Mark S. Miller (2014-10-01T15:39:17.000Z)
domenic at domenicdenicola.com (2014-10-15T18:41:24.483Z)
On Wed, Oct 1, 2014 at 8:20 AM, Oliver Hunt <oliver at apple.com> wrote: > JSC does lazy parsing of nested functions and we have no problem reporting > static errors, so i’m not sure what you believe is the problem here. First, I agree with you. This shouldn't be a problem. However, both JSC and v8 cause confusion when they use the term "lazy parsing". There are plenty of static errors that could not be reported with a truly lazy parser, i.e., one which actually postpones parsing. v8 for example uses a lightweight but accurate parser that is supposed to catch early errors early, but, afaik, doesn't construct an actual ast. See - https://code.google.com/p/v8/issues/detail?id=2728 - https://code.google.com/p/v8/issues/detail?id=2470 - https://code.google.com/p/google-caja/issues/detail?id=1616 - https://bugs.webkit.org/show_bug.cgi?id=106160 (Oliver, I note that the last bug above is still open, which continues to cause SES to use an expensive workaround when run on Safari.) So the question is not "Can this early error be reported accurately without parsing?", since essentially none can, so no engines postpone parsing.
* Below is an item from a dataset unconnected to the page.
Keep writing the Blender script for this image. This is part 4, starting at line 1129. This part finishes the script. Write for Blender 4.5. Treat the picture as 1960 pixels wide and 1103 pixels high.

The question is whether a particular new early error would require these lightweight early parsers to do something that they can't do while preserving their current efficiency. Statically apparent assignment to const variables does not seem like a burden. If there is an intervening "with" or sloppy direct eval, then there is not a statically apparent assignment to a const variable. Since this can only occur in sloppy code anyway, it seems more consistent with the rest of sloppy mode for this failed assignment to be silent, rather than dynamically throwing an error.